As public support for the DREAM Act continues to mount in the build up to a Senate vote, the academic community is stepping forward on behalf of undocumented youth who call America home. Today, noted immigration scholars from Princeton, the University of North Carolina, NYU, UC-Irvine, and the University of Washington banded together to discuss why punishing the children of undocumented immigrants is a bad idea and why NOT passing the DREAM Act would prevent undocumented youth from giving back to the American economy. Today’s discussion follows the release of a letter signed by nearly 300 scholars from the around the U.S. urging Congress to pass the DREAM Act. To date, at least 29 higher educations associations including U.S. Students Association (USSA) and the College Board and presidents and chancellors from more than 73 colleges and universities have publicly endorsed the bill.

Doug Massey, Henry G. Bryant Professor of Sociology and Public Affairs at Princeton University’s Woodrow Wilson School of Public and International Affairs, pointed out that passing the DREAM Act is not only the smart thing to do, but the moral thing:

Not only is passing the Dream Act in the best interests of the United States; it is the right thing to do. If Congress cannot pass a bill that lifts the burden of illegality from innocent children to unleash the productive potential of its own young people, then I fear for the future of the country in both moral and practical terms.

Ruben G. Rumbaut, Professor of Sociology at the University of California, Irvine, highlighted the talent and possibility of undocumented youth:

… Popular conceptions about immigrants, regardless of their status, do not square with the facts. These ambitious students are at once exemplars of the possibilities and contradictions of the United States, of the American Dream and “Deportation Nation.”

It would compound the tragedy for the United States Senate to miss what may be a last opportunity (as far as can be foreseen) to extend to the most successful of these youth nothing more than a fair chance at life—and in so doing act in the best interests and values of this nation.

And these are only a few of the hundreds of university professors across the U.S. who have not only studied, researched and authored innumerable reports on immigration, but worked side by side with undocumented youth in their classrooms. In a recent sign-on letter, university professors from across the U.S. made the academic case for passage of the DREAM Act.

Over these last weeks and months we have seen our own students—those who are in our classrooms—struggle to meet school expenses, graduate from our universities, and then face uncertain futures and the constant risk of deportation. But we have also witnessed their incredible capacity to thrive despite debilitating circumstances.

After decades of research it is clear that, by punishing the children of undocumented immigrants, this country is creating a disenfranchised group of young people cut off from the very mechanisms that would allow them to contribute to our economy and society.

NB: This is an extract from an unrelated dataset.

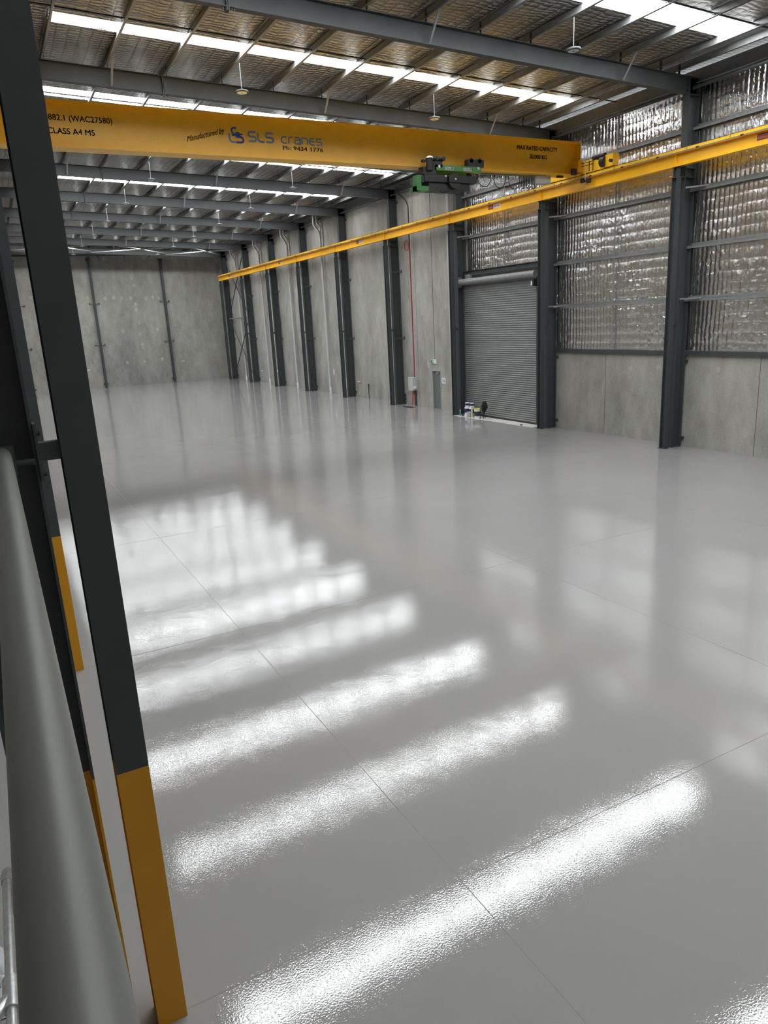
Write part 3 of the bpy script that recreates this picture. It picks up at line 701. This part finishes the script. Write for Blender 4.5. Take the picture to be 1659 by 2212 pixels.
# hoist trolley
ho = thing('crane_hoist', (14.7, GY, 9.3), 'green and black electric hoist trolley hanging under the yellow crane girder', 'hoist')
HY = 21.82
m = MB(); prism(m, rounded(13.95, 9.625, 15.81, 9.79, 0.03), lambda u, v, t: (u, t, v), HY, HY + 0.07); sp_ = m.build('side_plate', M_GREEN, ho)
m = MB()
for x in (14.11, 15.69): m.cyl((x, HY - 0.02, 9.745), (x, HY, 9.745), 0.045, 16)
m.build('plate_bolt', M_GALVL, sp_)
for x0 in (14.34, 15.08):
    m = MB(); m.box(x0, HY - 0.004, 9.65, x0 + 0.35, HY, 9.745); nl = m.build('name_label', M_BOX, sp_)
    text_obj('STAHL', (lambda u, v, x0=x0: (x0 + 0.015 + u, HY - 0.006, 9.685 + v)), 0.045, 0.21, 0.002, M_TEXT, 'label_lettering', nl, 0.03)
    m = MB(); m.box(x0 + 0.015, HY - 0.007, 9.662, x0 + 0.225, HY - 0.004, 9.67); m.box(x0 + 0.25, HY - 0.007, 9.665, x0 + 0.335, HY - 0.004, 9.735); m.build('label_mark', M_TEXT, nl)
    m = MB(); m.add([(x0 + 0.27, HY - 0.009, 9.675), (x0 + 0.325, HY - 0.009, 9.675), (x0 + 0.27, HY - 0.009, 9.72)], [(0, 1, 2)]); m.build('label_symbol', M_BOX, nl)
m = MB(); prism(m, rounded(13.95, 9.625, 15.81, 9.79, 0.03), lambda u, v, t: (u, t, v), GY + 0.40, GY + 0.47); m.build('side_plate', M_GREEN, ho)
m = MB(); m.box(13.55, HY + 0.02, 9.28, 15.66, HY + 0.95, 9.50); m.box(13.33, HY + 0.05, 9.25, 13.56, HY + 0.6, 9.47); m.build('rope_drum_housing', M_DARKM, ho)
m = MB(); m.box(14.46, HY - 0.06, 9.27, 15.03, HY + 0.1, 9.47); m.build('pulley_housing', M_BLACK, ho)
m = MB(); m.cyl((14.71, HY - 0.02, 9.33), (14.71, HY + 0.06, 9.33), 0.23, 28); m.build('rope_pulley', M_DARKM, ho)
m = MB(); m.cyl((14.71, HY - 0.08, 9.37), (14.71, HY - 0.06, 9.37), 0.03, 14); m.cyl((14.36, HY - 0.02, 9.46), (14.36, HY + .02, 9.46), 0.03, 12); m.build('axle_bolt', M_GALVL, ho)
m = MB(); m.box(13.75, HY + 0.1, 9.06, 15.38, HY + 0.8, 9.28); m.build('lower_housing', M_BLACK, ho)
m = MB(); m.box(13.25, HY + 0.02, 9.0, 13.42, HY + 0.30, 9.46); m.box(13.25, HY + 0.05, 9.0, 13.72, HY + 0.5, 9.14); m.build('gear_cover', M_GREEN, ho)
m = MB(); m.box(15.27, HY + 0.0, 9.79, 15.93, HY + 0.20, 10.02); m.box(15.25, HY + .02, 9.8, 15.3, HY + .15, 9.95)
for x in (15.42, 15.76): m.cyl((x, HY + 0.0, 9.99), (x, HY + 0.20, 9.99), 0.075, 16)
m.build('wheel_bogie', M_BLACK, ho)
m = MB(); m.cyl((13.73, HY - 0.02, 9.60), (13.73, HY - 0.02, 9.97), 0.11, 18); m.box(13.5, HY, 9.5, 14.0, HY + 0.3, 9.72)
m.box(13.8, HY, 9.72, 14.25, HY + 0.22, 9.90); m.box(13.5, HY + .03, 9.86, 13.63, HY + .12, 9.93); m.build('trolley_drive', M_BLACK, ho)
m = MB(); m.lathe((13.73, HY - 0.02, 9.97), [(0.125, 0), (0.11, 0.035), (0.06, 0.06), (0.01, 0.07)], 18); m.build('drive_cap', M_GALVL, ho)
for x in (14.02, 14.28):
    m = MB(); m.cyl((x, HY - 0.06, 9.98), (x - 0.1, HY + 0.2, 9.96), 0.075, 16); m.build('brake_motor', M_DARKM, ho)
m = MB(); m.bar((13.69, HY - 0.1, 8.95), (14.35, HY - 0.1, 9.12), 0.012, 0.012); m.build('limit_rod', M_DARKM, ho)
m = MB(); m.tube([(14.3, HY + .3, 9.08), (14.35, HY + .3, 9.0), (14.5, HY + .3, 9.02), (14.7, HY + .3, 9.06)], 0.01, 6); m.tube([(14.9, HY + .4, 9.06), (15.0, HY + .4, 8.98), (15.2, HY + .4, 8.97), (15.35, HY + .4, 9.06)], 0.01, 6); m.build('wire_rope', M_CABLE, ho)

# runway beams
def runway(cx, sg, lab):
    r_ = thing('runway_beam', (cx, 34, 9.26), lab, 'crane beam')
    ya, yb = YF + 0.1, YK(8) + 0.12
    m = MB(); m.box(cx - 0.105, ya, 9.255, cx + 0.105, yb, 9.275); m.box(cx - 0.006, ya, 9.275, cx + 0.006, yb, 9.72)
    xi = cx - sg * 0.13; xo = cx + sg * 0.13
    m.box(min(xi, xo), ya, 9.742, max(xi, xo), yb, 9.755); m.box(xi, ya, 9.66, xi + sg * 0.01, yb, 9.745); m.box(xo, ya, 9.66, xo - sg * 0.01, yb, 9.745)
    m.build('beam', M_YEL, r_)
    m = MB(); m.box(cx - 0.025, ya, 9.755, cx + 0.025, yb, 9.79); m.build('rail', M_DARKM, r_)
    for k in range(-3, 9):
        y = YK(k)
        if y < ya: continue
        m = MB(); m.box(cx - 0.10, y - 0.006, 9.275, cx + 0.10, y + 0.006, 9.742); m.build('web_stiffener', M_YEL, r_)
    m = MB(); m.box(xi - sg * 0.018, ya, 9.645, xi - sg * 0.001, yb, 9.668); m.build('conductor_bar', M_TEAL, r_)
    m = MB(); m.box(xi - sg * 0.016, ya, 9.617, xi - sg * 0.001, yb, 9.640); m.build('conductor_bar', M_CONDO, r_)
    y = 9.2
    i = 0
    while y < yb:
        m = MB(); m.box(xi - sg * 0.028, y - 0.05, 9.64, xi - sg * 0.001, y + 0.05, 9.685); m.build('conductor_clip', M_BLACK, r_)
        m = MB(); m.box(xi - sg * 0.012, y + 0.38, 9.672, xi + sg * .002, y + 0.42, 9.755); m.build('rail_clip', M_YELD, r_)
        y += 1.55; i += 1
    return r_
rb = runway(20.69, 1, 'long yellow crane runway beam on posts along the right wall')
runway(0.385, -1, 'yellow crane runway beam high along the left posts')
XS = 20.69 - 0.012
for y in (27.6, 40.97, 54.44, 67.62, 14.55):
    m = MB(); m.box(XS - 0.09, y - 0.44, 9.42, XS - 0.086, y + 0.44, 9.60) if False else m.box(XS - 0.004, y + 0.08, 9.42, XS, y + 0.44, 9.59)
    m.box(XS - 0.006, y + 0.10, 9.44, XS - 0.003, y + 0.42, 9.57, 1)
    sg_ = m.build('warning_sign', [M_BLACK, M_SIGNR], rb)
    text_obj('DANGER', (lambda u, v, y=y: (XS - 0.009, y + 0.40 - u, 9.475 + v)), 0.06, 0.28, 0.002, M_WHITE, 'sign_lettering', sg_, 0.02)
    m = MB(); m.box(XS - 0.004, y - 0.44, 9.42, XS, y + 0.07, 9.59); s2 = m.build('warning_sign', [M_WHITE], rb)
    text_obj('LIVE RAILS', (lambda u, v, y=y: (XS - 0.006, y + 0.03 - u, 9.475 + v)), 0.065, 0.43, 0.002, M_TEXT, 'sign_lettering', s2, 0.03)

# ================================================================ SERVICES
# high bay lights
ly = [9.3, 16.0, 22.75, 29.4, 35.9, 42.5, 49.0, 55.7, 62.3, 68.6]
first = None
for xr, rown in ((14.65, 'right'), (7.86, 'left')):
    for i, y in enumerate(ly):
        y = y + 0.1 if xr > 10 else (y - 0.8) * 1.033
        x = xr; z = 11.44 if xr > 10 else 11.63; lab = 'round grey high bay lamp hanging on a wire, %s row, %s from the camera' % (rown, ORD[i])
        if first is None:
            first = thing('high_bay_light', (x, y, z), lab, 'ceiling light', 'high bay lamps hanging from the purlins')
            m = MB(); m.lathe((x, y, z), [(0.185, 0.0), (0.19, 0.02), (0.185, 0.045), (0.10, 0.055), (0.06, 0.09), (0.03, 0.10)], 28); m.build('lamp_housing', M_STEEL, first)
            m = MB(); m.lathe((x, y, z - 0.006), [(0.168, 0.0), (0.168, 0.006)], 28); m.build('lens_ring', M_BLACK, first)
            m = MB(); m.lathe((x, y, z - 0.010), [(0.145, 0.0), (0.145, 0.004)], 28); m.lathe((x, y, z - 0.014), [(0.03, 0), (0.03, .004)], 12, 1); m.build('lens', [M_BOX, M_BLACK], first)
            m = MB(); m.cyl((x, y, z + 0.10), (x, y, zt(x) + 0.12), 0.006, 8); m.build('hanging_wire', M_GALVL, first)
        else:
            c = copy_tree(first, (x - first.location.x, y - first.location.y, z - first.location.z)); c['label'] = lab; c['group'] = first['group']

# downpipes
for i, (y, wh) in enumerate(((48.1, 'nearest the camera of the four'), (54.45, 'second of the four'), (61.0, 'third of the four'), (67.6, 'farthest, beside the back corner'))):
    t_ = thing('downpipe', (21.3, y, 0), 'pale grey downpipe on the right wall, ' + wh, 'pipe', 'downpipes on the right wall')
    m = MB(); m.tube([(20.98, y + 0.25, 12.05), (20.98, y + 0.25, 11.45), (21.06, y + 0.2, 11.25), (21.22, y + 0.02, 10.95), (21.3, y, 10.75), (21.3, y, 10.4), (21.3, y, 0.45)], 0.078, 14)
    m.tube([(21.12, y + 0.1, 12.0), (21.12, y + 0.05, 11.5), (21.33, y - 0.10, 11.2), (21.3, y, 10.8)], 0.06, 10); m.build('pipe', M_PIPE, t_)
    m = MB()
    for z in (10.5, 8.9, 6.3, 3.4): m.cyl((21.3, y, z - 0.05), (21.3, y, z + 0.05), 0.087, 14)
    m.build('pipe_collar', M_PIPE, t_)
    m = MB(); m.cyl((21.3, y, 0), (21.3, y, 0.45), 0.084, 14); m.cyl((21.3, y, 0.22), (21.3, y, 0.30), 0.095, 14); m.build('pipe_socket', M_WHITE, t_)
m = MB(); m.tube([(21.32, 33.6, 11.2), (21.32, 32.7, 11.1), (21.32, 32.42, 10.98), (21.32, 32.32, 10.75), (21.32, 32.3, 10.5), (21.32, 32.2, 0.0)], 0.09, 14)
tag(m.build('downpipe', M_PIPE), 'grey downpipe with bent top, left of the column beside the roller door', 'pipe')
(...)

Today’s call makes the politics of stalling DREAM harder to defend as literally years of academic research and hundreds of university scholars are saying the same thing—in addition to being the right thing to do, the DREAM Act benefits our schools, economy, and society.

As Roberto Gonzales of the University of Washington asks:

We must ask ourselves what we want for our country— a growing and vulnerable underclass of American-raised individuals or a significant number of young people ready and capable of strengthening our economy and society?